For years, as we’ve walked through Spirit Halloween, the costumes objectifying girls have always been prominent; we’ve never questioned them. Now that we’re entering highschool and everyone has the freedom to pick out their outfits, we have found ourselves entertaining these costume ideas — despite them feeding into the fetishization of the male gaze.
We are faced with the question: are we objectifying ourselves? And the simple answer is: yes. We grew up idolizing celebrities wearing elaborate lingerie costumes, and looking up to older women donning a variety of revealing clothes, so it’s been built into our brains that, when we reach a certain age (that seems to be getting younger and younger), we must wear them too.
Cady Heron in Mean Girls says it perfectly: “In the real world, Halloween is when kids dress up in costumes and beg for candy. In Girl World, Halloween is the one day a year when a girl can dress up like a total slut and no other girls can say anything else about it.” Dressing as a sexy nurse or a Playboy bunny is something so natural to us that we’re sure many other girls never consider who is responsible for making these choices for us, and if the options we’re being given are something that needs to be changed, or if it’s just us having fun and dressing up cute for all the Halloween parties we’re planning on attending this fall season.
This year, after months of thinking, we have decided what we are wearing, and it’s nowhere near the feminist ideals that preach to us to wear a trash bag to battle against the patriarchy. Does the choice not to wear a Hefty Garbage Bag mean that we are against women, or do we just like the outfits that girls wore in the movies that we grew up watching?
As would-be costume wearers, we are constantly receiving comments about what we are wearing and how we are acting, from subjective criticism to unsolicited praise. If we dress “maturely,” our parents tell us to “dress our age,” but if we show up as Thing 1 and Thing 2, our peers will not hesitate to hide their obvious disapproval.

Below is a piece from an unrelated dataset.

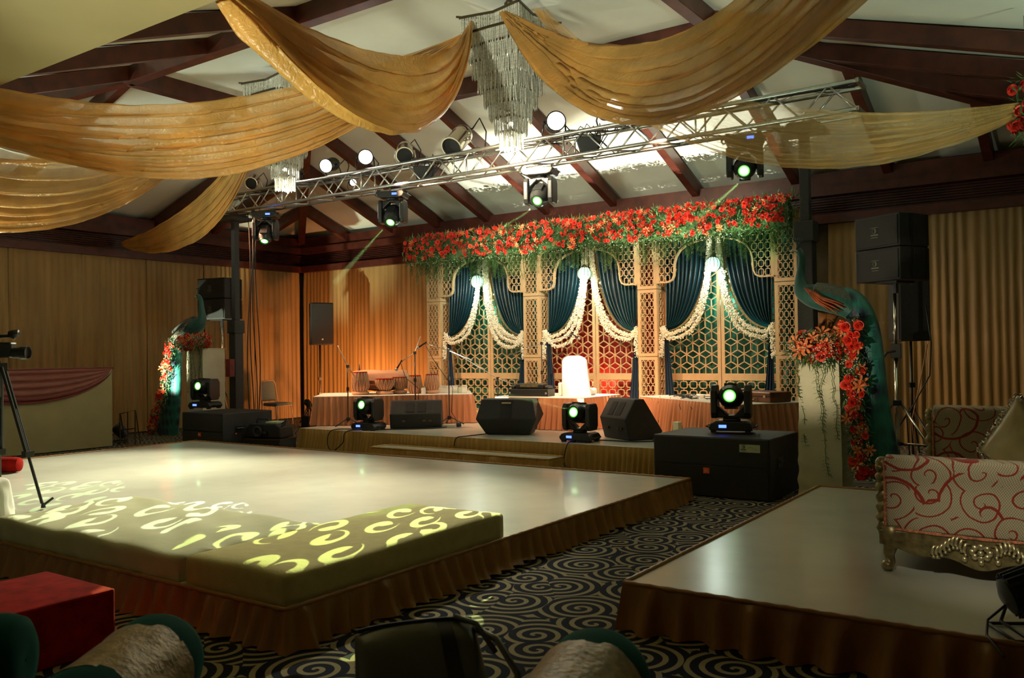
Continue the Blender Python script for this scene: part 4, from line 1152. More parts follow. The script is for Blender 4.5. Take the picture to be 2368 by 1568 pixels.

So what are we doing? What are we wearing this year after we just got done blabbering about a patriarchy that shames any girl who wears what she wants? Well, one of us is going out on Halloween night dressed as a fembot from Austin Powers, and the other is sporting the Sexy Red Riding Hood fit from Trashy Lingerie…and what does that say in relation from our moral standpoint? And why are we degrading ourselves? Is it for the few, scattered and random glimpses we’ll be getting and the endless compliments from our friends? To be blunt, we genuinely couldn’t care less; if we’re declared bad feminists, so be it . Because, we’re fifteen, and these outfits are cute. We’ll admit it, it’s a flawed perspective, but does that detract from the fact that we’ll be having fun?
Our overall sense is that Halloween is a marketing ploy that, once again, has women pitted against each other, whether out of jealousy or pity, the banter is real, and you have to choose a side. Either, you can understand that, while fulfilling male fantasies, some girls like how they feel dressing scandalously for one day a year and believe they are reclaiming the degrading titles men have given them, or take the side that chooses to wear something more covering because that’s what those women like to wear for a holiday focused on children. Understanding these different approaches and whether you agree with one and not the other doesn’t mean you should shame the girls who don’t agree with you – focus on blaming the man who’s dressed as Hugh Hefner for turning a sweet holiday into a concerning fetishization parade.